▶ _What this task involves_
Wherever "scene" appears in a line, copy that line.

▶ _Data section_
- - -

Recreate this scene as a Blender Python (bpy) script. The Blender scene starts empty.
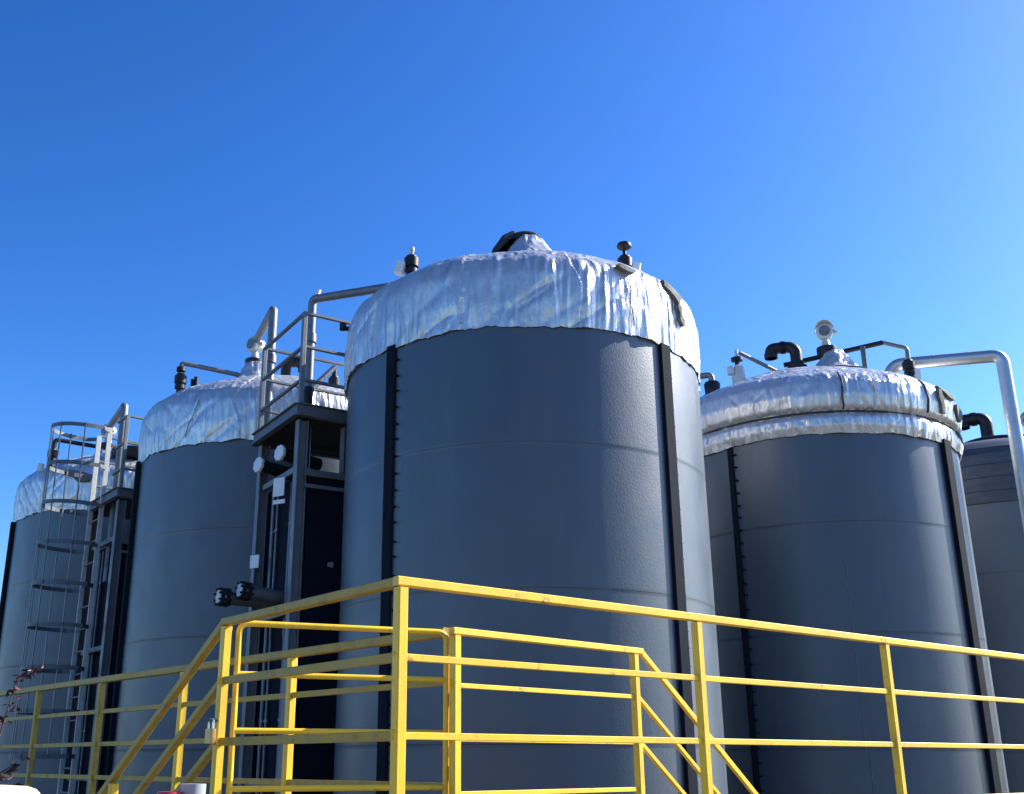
import bpy, math, random
from math import sin, cos, pi, radians as R_, sqrt, atan2
from mathutils import Vector as V, Matrix, noise

random.seed(7)
EYE = 1.6                                   # camera height; all z below are relative to eye level
sc = bpy.context.scene
col = sc.collection

# ------------------------------------------------------------------ materials
def mat(name, base, rough=.5, metal=0., spec=.5, var=.0, vscale=3., bump=0., bscale=40., second=None, sscale=6., sthr=(.6, .7),
        coat=0., stretch=(1, 1, 1), rvar=0., bdist=.01, third=None, tscale=2., tthr=(.6, .75), tstretch=None, ridged=None):
    m = bpy.data.materials.new(name); m.use_nodes = True
    nt = m.node_tree; N = nt.nodes; L = nt.links
    b = N['Principled BSDF']
    b.inputs['Metallic'].default_value = metal
    b.inputs['Roughness'].default_value = rough
    b.inputs['Specular IOR Level'].default_value = spec
    b.inputs['Coat Weight'].default_value = coat
    tc = N.new('ShaderNodeTexCoord')
    mp = N.new('ShaderNodeMapping'); mp.inputs['Scale'].default_value = stretch
    L.new(tc.outputs['Object'], mp.inputs['Vector'])
    def nz(scale, detail=5., rough_=.6, st=None):
        n = N.new('ShaderNodeTexNoise'); n.inputs['Scale'].default_value = scale
        n.inputs['Detail'].default_value = detail; n.inputs['Roughness'].default_value = rough_
        v_ = mp
        if st:
            v_ = N.new('ShaderNodeMapping'); v_.inputs['Scale'].default_value = st; L.new(tc.outputs['Object'], v_.inputs['Vector'])
        L.new(v_.outputs['Vector'], n.inputs['Vector']); return n
    def mixc(a, bcol, fac):
        x = N.new('ShaderNodeMix'); x.data_type = 'RGBA'
        L.new(fac, x.inputs['Factor'])
        if isinstance(a, tuple): x.inputs['A'].default_value = (*a, 1)
        else: L.new(a, x.inputs['A'])
        x.inputs['B'].default_value = (*bcol, 1); return x.outputs['Result']
    def ramp(src, lo, hi):
        r = N.new('ShaderNodeMapRange'); r.inputs['From Min'].default_value = lo; r.inputs['From Max'].default_value = hi
        L.new(src, r.inputs['Value']); return r.outputs['Result']
    n1 = nz(vscale)
    lo = tuple(max(0, c * (1 - var)) for c in base); hi = tuple(min(1, c * (1 + var)) for c in base)
    c = mixc(lo, hi, ramp(n1.outputs['Fac'], .3, .7))
    if second: c = mixc(c, second, ramp(nz(sscale, 8, .7).outputs['Fac'], *sthr))
    if third: c = mixc(c, third, ramp(nz(tscale, 8, .7, tstretch).outputs['Fac'], *tthr))
    L.new(c, b.inputs['Base Color'])
    if rvar:
        r = N.new('ShaderNodeMapRange'); r.inputs['From Min'].default_value = .3; r.inputs['From Max'].default_value = .7
        r.inputs['To Min'].default_value = max(.02, rough - rvar); r.inputs['To Max'].default_value = rough + rvar
        L.new(nz(vscale * 1.7).outputs['Fac'], r.inputs['Value']); L.new(r.outputs['Result'], b.inputs['Roughness'])
    if bump:
        bp = N.new('ShaderNodeBump'); bp.inputs['Strength'].default_value = bump; bp.inputs['Distance'].default_value = bdist
        L.new(nz(bscale, 4, .6).outputs['Fac'], bp.inputs['Height']); L.new(bp.outputs['Normal'], b.inputs['Normal'])
        if ridged:                                                  # crisp creases on top of the soft ones
            rs, rst, rdist = ridged
            rn = nz(rs, 3, .5, rst); rn.noise_type = 'RIDGED_MULTIFRACTAL'
            b2 = N.new('ShaderNodeBump'); b2.inputs['Strength'].default_value = .9; b2.inputs['Distance'].default_value = rdist
            L.new(rn.outputs['Fac'], b2.inputs['Height']); L.new(bp.outputs['Normal'], b2.inputs['Normal']); L.new(b2.outputs['Normal'], b.inputs['Normal'])
    return m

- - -

▶ _Solved problem_
Recreate this scene as a Blender Python (bpy) script. The Blender scene starts empty.
sc = bpy.context.scene